### SHORT TASK:
Retype, please, the listing from its opening line through the line that contains "b.build('bag', 'rubbish_black', t)", both included, without the pictures.

### RAW DATA:
····················

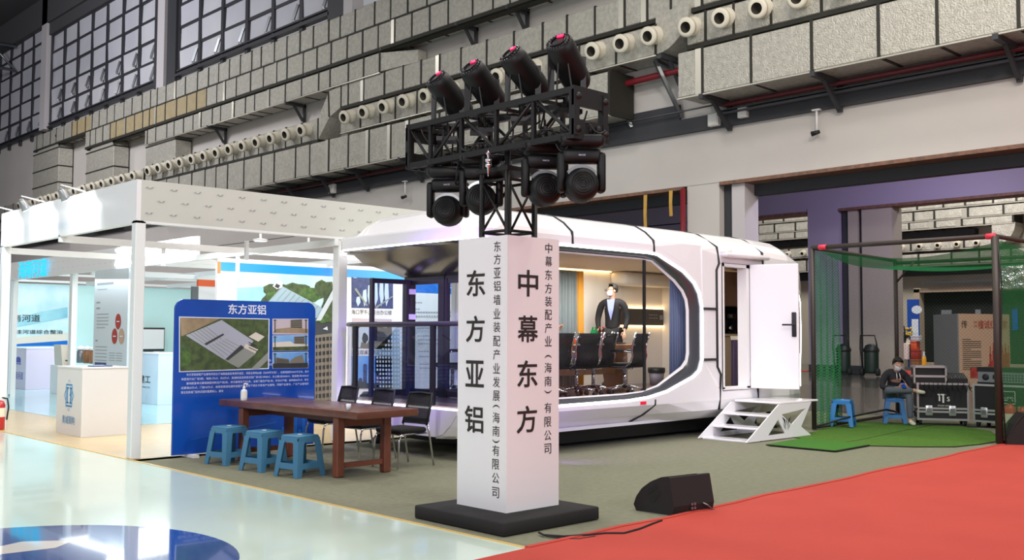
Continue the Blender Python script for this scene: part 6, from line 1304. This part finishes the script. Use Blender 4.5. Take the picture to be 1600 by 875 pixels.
t = thing('serving_tray', 'dark serving tray with drinks on the conference table', 'tray', (12.6, 10.98, TZ)); b = MB(); b.rbox((12.3, 10.85, TZ), (12.98, 11.15, TZ+.012), .005, seg=1); b.build('tray_base', 'dark_frame', t)
b = MB(); b.tube([(12.3, 10.85, TZ+.02), (12.98, 10.85, TZ+.02), (12.98, 11.15, TZ+.02), (12.3, 11.15, TZ+.02)], .008, 6, close=True); b.build('tray_rim', 'steel', t)
bottle(926, 11.06, 'left one of two green soda bottles on the tray', 'bottle_green', 'label_white', 'bottle_green'); bottle(931, 10.93, 'right one of two green soda bottles on the tray', 'bottle_green', 'label_white', 'bottle_green')
bottle(937, 11.0, 'left one of two dark cola bottles with red label', 'bottle_cola', 'label_red', 'cap_red'); bottle(942.5, 11.06, 'right one of two dark cola bottles beside the white kettle', 'bottle_cola', 'label_red', 'cap_red')
q = at(952, 525, y=11.0); q = V((q.x, 11.0, TZ+.014)); t = thing('white_kettle', 'white kettle with loop handle beside the cola bottles', 'kettle', tuple(q)); m = Matrix.Translation(q)
b = MB(); b.lathe([(0, 0), (.08, 0), (.085, .03), (.075, .12), (.03, .14), (.02, .16), (0, .16)], 16, 0, m); b.build('kettle_body', 'label_white', t); b = MB(); b.tube([m @ V((.05, 0, .13)), m @ V((.08, 0, .19)), m @ V((.13, 0, .18)), m @ V((.135, 0, .08)), m @ V((.08, 0, .04))], .01, 8); b.build('handle', 'label_white', t)
q = at(889, 534, y=11.1); t = thing('tissue_box', 'orange red box lying on the conference table at the left', 'box', (q.x, 11.1, TZ)); b = MB(); b.rbox((q.x-.16, 11.0, TZ+.001), (q.x+.12, 11.2, TZ+.09), .01); b.build('box_body', 'coral_print', t); b = MB(); b.box((q.x-.08, 11.06, TZ+.09), (q.x+.04, 11.14, TZ+.093)); b.build('box_slot', 'label_cream', t)
q = V((14.95, 11.75, FZ)); t = thing('rubbish_bin', 'grey bin with black bag under the lit wall panel', 'bin', tuple(q)); b = MB(); b.lathe([(0, 0), (.12, 0), (.15, .3), (.14, .3), (.11, .02)], 16, 0, Matrix.Translation(q)); b.build('bin_body', 'bin_grey', t)
b = MB(); b.lathe([(.156, .22), (.165, .27), (.158, .32), (.13, .31), (.12, .2)], 16, 0, Matrix.Translation(q), cap=False); b.build('bag', 'rubbish_black', t)

def hand(J, E, wrist, key, d, side, n_, curl=.5, s=1.):
    """palm and five fingers added to the joint graph; d = finger direction, side = thumb side, n_ = palm normal"""
    d, side, n_ = V(d).normalized(), V(side).normalized(), V(n_).normalized(); w_ = V(wrist)
    J[key+'p'] = (w_+d*.045*s, .024*s, .014*s); J[key+'k'] = (w_+d*.085*s, .03*s, .013*s); E += [(key, key+'p'), (key+'p', key+'k')]
    for i, (o, l) in enumerate(((.027, .07), (.009, .08), (-.009, .075), (-.026, .06))):
        a, c, e = key+'f%da' % i, key+'f%db' % i, key+'f%dc' % i; base = w_+d*.095*s+side*o*s
        d2 = (d+n_*curl).normalized(); d3 = (d+n_*curl*2.5).normalized()
        J[a] = (base, .0095*s); J[c] = (base+d2*l*.5*s, .0085*s); J[e] = (base+d2*l*.5*s+d3*l*.5*s, .007*s); E += [(key+'k', a), (a, c), (c, e)]
    J[key+'t1'] = (w_+d*.035*s+side*.036*s, .011*s); J[key+'t2'] = (w_+d*.07*s+side*.055*s+n_*.01, .009*s); J[key+'t3'] = (w_+d*.095*s+side*.05*s+n_*.02, .007*s); E += [(key+'p', key+'t1'), (key+'t1', key+'t2'), (key+'t2', key+'t3')]
def person(name_label, loc, rz, P, outfit, hands, head_r=.078, group=None):
    """P: local joints facing -Y; clothing skins follow the same joints"""
    t = thing('person', name_label, 'person', loc, rz); wm = W[t.name]; A = lambda k: P[k]
    G = lambda k: wm @ V(P[k]); up = (V(P['top'])-V(P['neck'])).normalized(); fwd = V(P['nose'])
    J = {'pelvis': (P['pelvis'], .12, .1), 'waist': (P['waist'], .12, .09), 'chest': (P['chest'], .095, .075), 'neckb': (P['neckb'], .055), 'neck': (P['neck'], .05), 'head': (P['head'], head_r, head_r*1.15), 'crown': (P['top'], head_r*.62, head_r*.75), 'jaw': (P['jaw'], head_r*.55), 'nose': (P['nose'], .013), 'earl': (P['earl'], .016, .01), 'earr': (P['earr'], .016, .01)}
    E = [('pelvis', 'waist'), ('waist', 'chest'), ('chest', 'neckb'), ('neckb', 'neck'), ('neck', 'head'), ('head', 'crown'), ('head', 'jaw'), ('head', 'nose'), ('head', 'earl'), ('head', 'earr')]
    for s in 'lr':
        J['sh'+s] = (P['sh'+s], .04); J['el'+s] = (P['el'+s], .036); J['wr'+s] = (P['wr'+s], .026, .02); E += [('chest', 'sh'+s), ('sh'+s, 'el'+s), ('el'+s, 'wr'+s)]
        J['hi'+s] = (P['hi'+s], .085); J['kn'+s] = (P['kn'+s], .052); J['an'+s] = (P['an'+s], .036); J['to'+s] = (P['to'+s], .032, .022); E += [('pelvis', 'hi'+s), ('hi'+s, 'kn'+s), ('kn'+s, 'an'+s), ('an'+s, 'to'+s)]
        hand(J, E, P['wr'+s], 'wr'+s, *hands[s])
    wj = lambda D: {k: (wm @ V(v[0]),)+tuple(v[1:]) for k, v in D.items()}
    skin('body', wj(J), E, 'skin', t, 1)
    jm, tm, sm = outfit
    D = {'waist': (P['waist'], .145, .115), 'pelvis': (P['pelvis'], .155, .125), 'chest': (P['chest'], .175, .13), 'nb': (V(P['chest']).lerp(V(P['neckb']), .72), .10, .09)}; Ed = [('waist', 'pelvis'), ('waist', 'chest'), ('chest', 'nb')]
    for s in 'lr':
        D['cl'+s] = (V(P['sh'+s]).lerp(V(P['chest']).lerp(V(P['neckb']), .6), .5)+V((0, 0, .012)), .1, .085); D['sh'+s] = (V(P['sh'+s])-V((0, 0, .012)), .078); D['el'+s] = (P['el'+s], .06); D['wr'+s] = (V(P['el'+s]).lerp(V(P['wr'+s]), .93), .044, .04); Ed += [('nb', 'cl'+s), ('cl'+s, 'sh'+s), ('sh'+s, 'el'+s), ('el'+s, 'wr'+s)]
    skin('jacket', wj(D), Ed, jm, t, 1)
    D = {'pelvis': (P['pelvis'], .145, .115)}; Ed = []
    for s in 'lr':
        D['hi'+s] = (P['hi'+s], .1); D['kn'+s] = (P['kn'+s], .07); D['an'+s] = (V(P['kn'+s]).lerp(V(P['an'+s]), .95), .055); Ed += [('pelvis', 'hi'+s), ('hi'+s, 'kn'+s), ('kn'+s, 'an'+s)]
    skin('trousers', wj(D), Ed, tm, t, 1)
    for s in 'lr':
        a, c = V(P['an'+s]), V(P['to'+s]); dd = (c-a).normalized(); skin('shoe', wj({'a': (a-V((0, 0, .0)), .05, .046), 'b': (a.lerp(c, .45)-V((0, 0, .01)), .048, .04), 'c': (c, .046, .034), 'd': (c+dd*.035, .03, .022)}), [('a', 'b'), ('b', 'c'), ('c', 'd')], sm, t, 1)
    # hair cap, mask
    hc = V(P['head']).lerp(V(P['top']), .45); f = (V(P['nose'])-V(P['head'])); f = (f-up*f.dot(up)).normalized(); sd = f.cross(up)
    mm = wm @ Matrix(((sd.x, f.x, up.x, hc.x), (sd.y, f.y, up.y, hc.y), (sd.z, f.z, up.z, hc.z), (0, 0, 0, 1)))
    return t, mm
def hair(t, mm, m, a=.084, bb=.102, c=.098, front=.0):
    b = bmesh.new(); bmesh.ops.create_uvsphere(b, u_segments=20, v_segments=14, radius=1)
    for v in b.verts: v.co = V((v.co.x*a, v.co.y*bb-.006, v.co.z*c))
    dele = [v for v in b.verts if v.co.z < (.028+front if v.co.y > .03 else (-.02 if v.co.y > -.03 else -.07))]
    bmesh.ops.delete(b, geom=dele, context='VERTS'); q = MB(); q.bm(b, 0, mm); solid(q.build('hair', m, t), .012, 1)
def mask(t, mm, z=-.075, sc=1.):
    q = MB(); secs = []
    for i in range(6):
        v = i/5; zz = z+.045-.1*v
        secs.append([mm @ V((math.sin(u)*.076*sc*(1-.25*v), math.cos(u)*(.098+.018*math.sin(v*PI))*(1-.12*v), zz)) for u in [-1.25+2.5*k/10 for k in range(11)]])
    q.loft(secs, smooth=True); solid(q.build('face_mask', 'mask', t), .004, 1)
st_ = dict(pelvis=(0, .0, .93), waist=(0, .01, 1.08), chest=(0, .01, 1.30), neckb=(0, .01, 1.44), neck=(0, .0, 1.50), head=(-.01, -.01, 1.59), top=(-.005, 0, 1.67), jaw=(-.045, -.035, 1.535), nose=(-.085, -.075, 1.585), earl=(.055, -.07, 1.585), earr=(-.06, .06, 1.585),
    shl=(.175, .01, 1.385), shr=(-.175, .01, 1.385), ell=(.235, .03, 1.13), elr=(-.235, .03, 1.13), wrl=(.2, -.11, .93), wrr=(-.2, -.11, .93), hil=(.09, 0, .89), hir=(-.09, 0, .89), knl=(.1, -.02, .5), knr=(-.1, -.02, .5), anl=(.1, .02, .075), anr=(-.1, .02, .075), tol=(.12, -.13, .04), tor=(-.12, -.13, .04))
st_ = {k: tuple(c*1.07*(1.08 if i == 0 else 1) for i, c in enumerate(v)) for k, v in st_.items()}
q = at(957, 470, y=11.80); hd = {'l': ((0, -.5, -.8), (-1, 0, 0), (0, .3, -.3), .4), 'r': ((0, -.5, -.8), (1, 0, 0), (0, .3, -.3), .4)}
t, mm = person('standing person in dark suit and white mask inside the cabin', (q.x, 11.80, FZ+.003), VZ-.25, st_, ('suit', 'trousers', 'black'), hd)
hair(t, mm, 'hair_grey', front=.035); mask(t, mm, z=-.07)
wm = W[t.name] @ Matrix.Scale(1.07, 4); b = MB()
b.prism([wm @ V(p) for p in ((-.075, -.105, 1.45), (.055, -.105, 1.45), (.035, -.142, 1.27), (-.005, -.142, 1.10), (-.05, -.142, 1.27))], wm.to_3x3() @ V((0, -.012, 0))); b.build('shirt', 'shirt', t)
b = MB()
for s in (-1, 1): b.tube([mm @ V((s*.034+.028*math.cos(a), .112, -.018+.02*math.sin(a))) for a in [2*PI*k/12 for k in range(12)]], .003, 5, close=True); b.tube([mm @ V((s*.062, .11, -.014)), mm @ V((s*.085, .01, -.018))], .003, 5)
b.tube([mm @ V((-.008, .114, -.016)), mm @ V((.008, .114, -.016))], .003, 5); b.build('glasses', 'black', t)
# seated man with the phone
se = dict(pelvis=(0, .06, .56), waist=(0, .05, .68), chest=(0, -.03, .86), neckb=(0, -.08, .975), neck=(0, -.11, 1.015), head=(0, -.165, 1.075), top=(0, -.175, 1.155), jaw=(0, -.19, 1.01), nose=(0, -.268, 1.05), earl=(.083, -.155, 1.07), earr=(-.083, -.155, 1.07),
    shl=(.185, -.02, .90), shr=(-.185, -.02, .90), ell=(.27, -.12, .67), elr=(-.29, -.12, .66), wrl=(.10, -.34, .67), wrr=(-.09, -.34, .67), hil=(.095, .0, .545), hir=(-.095, .0, .555), knl=(.10, -.42, .545), knr=(-.26, -.34, .63), anl=(.11, -.40, .09), anr=(.20, -.44, .63), tol=(.12, -.54, .045), tor=(.33, -.47, .60))
hd = {'l': ((-.9, -.35, .15), (0, -.2, 1), (-.1, .1, .2), .5), 'r': ((.9, -.35, .1), (0, -.2, 1), (.1, .1, .2), .5)}
t, mm = person('seated person in dark hoodie looking at a phone, white mask, legs crossed', (17.85, 8.55, .003), VZ, se, ('hoodie', 'jeans', 'shoe_cream'), hd)
hair(t, mm, 'hair', front=.03); mask(t, mm, z=-.07)
wm = W[t.name]; b = MB()
for s in (-1, 1): b.tube([wm @ V((s*.025, -.155, .93)), wm @ V((s*.03, -.19, .86)), wm @ V((s*.028, -.185, .8))], .007, 6)
b.build('drawstring', 'label_white', t)
c = wm @ V((.0, -.40, .715)); m = Matrix.Translation(c) @ Matrix.Rotation(VZ, 4, 'Z') @ Matrix.Rotation(R(38), 4, 'X'); tp = thing('phone', 'dark phone held by the seated person', 'phone', tuple(c)); b = MB(); b.rbox((-.038, -.075, -.005), (.038, .075, .005), .004, 0, m); b.build('phone_body', 'black', tp); b = MB(); b.box((-.034, -.07, .0052), (.034, .07, .006), 0, m); b.build('screen', 'sign_blue', tp)
# third person at the table, mostly behind the column
s3 = dict(se); s3.update(neck=(0, -.06, 1.05), neckb=(0, -.03, 1.0), chest=(0, .02, .87), head=(0, -.08, 1.13), top=(0, -.075, 1.21), jaw=(0, -.12, 1.075), nose=(0, -.18, 1.125), earl=(.083, -.07, 1.12), earr=(-.083, -.07, 1.12), shl=(.185, .01, .92), shr=(-.185, .01, .92), ell=(.33, -.14, .76), elr=(-.27, -.1, .70), wrl=(.46, -.3, .96), wrr=(-.12, -.32, .82), knr=(-.11, -.40, .53), anr=(-.11, -.40, .09), tor=(-.12, -.53, .045))
hd = {'l': ((.5, -.3, .6), (-.6, -.2, .6), (0, -.4, .1), .3), 'r': ((.6, -.6, 0), (0, 0, 1), (.1, .1, -.2), .4)}
t, mm = person('seated person in black behind the column, only a raised hand showing', (11.72, 11.98, FZ+.003), .05, s3, ('suit', 'trousers', 'black'), hd); hair(t, mm, 'hair')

····················

### OUTPUT:
Continue the Blender Python script for this scene: part 6, from line 1304. This part finishes the script. Use Blender 4.5. Take the picture to be 1600 by 875 pixels.
t = thing('serving_tray', 'dark serving tray with drinks on the conference table', 'tray', (12.6, 10.98, TZ)); b = MB(); b.rbox((12.3, 10.85, TZ), (12.98, 11.15, TZ+.012), .005, seg=1); b.build('tray_base', 'dark_frame', t)
b = MB(); b.tube([(12.3, 10.85, TZ+.02), (12.98, 10.85, TZ+.02), (12.98, 11.15, TZ+.02), (12.3, 11.15, TZ+.02)], .008, 6, close=True); b.build('tray_rim', 'steel', t)
bottle(926, 11.06, 'left one of two green soda bottles on the tray', 'bottle_green', 'label_white', 'bottle_green'); bottle(931, 10.93, 'right one of two green soda bottles on the tray', 'bottle_green', 'label_white', 'bottle_green')
bottle(937, 11.0, 'left one of two dark cola bottles with red label', 'bottle_cola', 'label_red', 'cap_red'); bottle(942.5, 11.06, 'right one of two dark cola bottles beside the white kettle', 'bottle_cola', 'label_red', 'cap_red')
q = at(952, 525, y=11.0); q = V((q.x, 11.0, TZ+.014)); t = thing('white_kettle', 'white kettle with loop handle beside the cola bottles', 'kettle', tuple(q)); m = Matrix.Translation(q)
b = MB(); b.lathe([(0, 0), (.08, 0), (.085, .03), (.075, .12), (.03, .14), (.02, .16), (0, .16)], 16, 0, m); b.build('kettle_body', 'label_white', t); b = MB(); b.tube([m @ V((.05, 0, .13)), m @ V((.08, 0, .19)), m @ V((.13, 0, .18)), m @ V((.135, 0, .08)), m @ V((.08, 0, .04))], .01, 8); b.build('handle', 'label_white', t)
q = at(889, 534, y=11.1); t = thing('tissue_box', 'orange red box lying on the conference table at the left', 'box', (q.x, 11.1, TZ)); b = MB(); b.rbox((q.x-.16, 11.0, TZ+.001), (q.x+.12, 11.2, TZ+.09), .01); b.build('box_body', 'coral_print', t); b = MB(); b.box((q.x-.08, 11.06, TZ+.09), (q.x+.04, 11.14, TZ+.093)); b.build('box_slot', 'label_cream', t)
q = V((14.95, 11.75, FZ)); t = thing('rubbish_bin', 'grey bin with black bag under the lit wall panel', 'bin', tuple(q)); b = MB(); b.lathe([(0, 0), (.12, 0), (.15, .3), (.14, .3), (.11, .02)], 16, 0, Matrix.Translation(q)); b.build('bin_body', 'bin_grey', t)
b = MB(); b.lathe([(.156, .22), (.165, .27), (.158, .32), (.13, .31), (.12, .2)], 16, 0, Matrix.Translation(q), cap=False); b.build('bag', 'rubbish_black', t)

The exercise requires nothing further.